A Four-Year Honors College Curriculum: Broad and Innovative
The first year of the curriculum starts with an Honors section of University 101 with small groups. The curriculum includes required core Honors courses, service learning, plus study abroad and/or an internship. This may lead to a senior year capstone experience such as a thesis, a laboratory research project, or a one-to-one tutorial with a faculty mentor.
Honors Core: Learning Communities
The Honors core is designed as a leading edge laboratory for innovation in both course content and instruction modes. It is flexible and interdisciplinary. In small Learning Communities, two professors from different disciplines guide students through carefully synchronized courses that encourage students to explore together in dynamic learning units.
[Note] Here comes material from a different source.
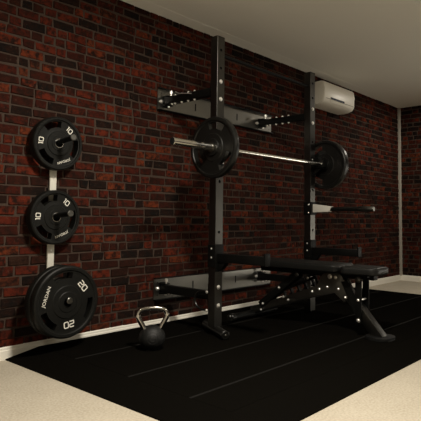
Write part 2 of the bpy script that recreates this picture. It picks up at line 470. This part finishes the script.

State-of-the-Art Instruction and Classrooms
Honors College professors are leaders in using 21st-century information technology creatively and effectively in their teaching. In wireless classrooms, Honors professors guide students to share information in collaborative projects, develop e-portfolios and websites to collect and showcase their work, and access library and internet resources.
"Reacting to the Past" Honors Style
One of the curriculum's most dramatic courses is the world civilization class, "Reacting to the Past." Here the professor's podium disappears and students take center stage. In acting and reacting to critical times in history, such as Democracy at the Threshold: Athens in 403 B.C. or Gandhi and the Fate of the Indian Subcontinent in 1945, students take on roles, immerse themselves in primary texts and fundamental debates, and write and deliver speeches. They literally make history come alive.